Среди тех, кто не принял работу Пейна в штыки, был Крис Кларк. Кларка, молодого инженера-акустика и бывшего мальчика-хориста, Роджер и Кейти Пейн взяли звукоинженером в свою аргентинскую экспедицию 1972 г., целью которой было изучение южных китов. Поездка вышла чудесной и во многом определила его дальнейший жизненный путь. В прибрежном лагере под созвездием Южного Креста, где вокруг смешно ковыляли пингвины, а в небе кружили альбатросы, Кларк начал слушать китов. Погружая в воду гидрофон, чтобы перехватывать их песни, он придумал, как определять, какой особи какие из них принадлежат. Затем он принялся составлять фонотеки китовых сигналов, записывая их по всему миру, от Аргентины до Арктики. И все это время ему не давала покоя идея Пейна о беседах гигантских китов через целые океаны.

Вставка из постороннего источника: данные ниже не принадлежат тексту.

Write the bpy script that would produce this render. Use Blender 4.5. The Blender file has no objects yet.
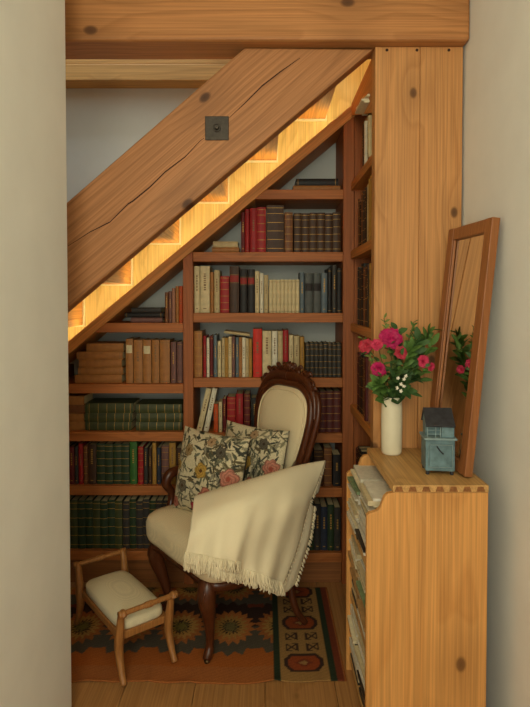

В 1990-е гг., когда холодная война закончилась и угроза со стороны советских подлодок отступила, ВМС предоставили Кларку и другим специалистам доступ к сделанным в реальном времени записям с гидрофонов системы SOSUS. И тогда Кларк увидел среди спектрограмм (кривых, графически отображающих перехваченные SOSUS звуки) безошибочно угадывающуюся песню синего кита{578}. В первый же день Кларк осознал, что только на одной станции системы SOSUS было собрано больше сигналов синих китов, чем описано до тех пор во всей научной литературе{579}. Океан полнился их песнями, которые передавались на гигантские расстояния. По подсчетам Кларка, один из китов находился в 2400 км от станции, которая перехватила его зов. Микрофон, установленный в районе Бермуд, фиксировал голоса китов, поющих у берегов Ирландии. «Я подумал: "Роджер был прав", – говорит Кларк. – Песню синего кита действительно физически возможно принять на другом краю океана».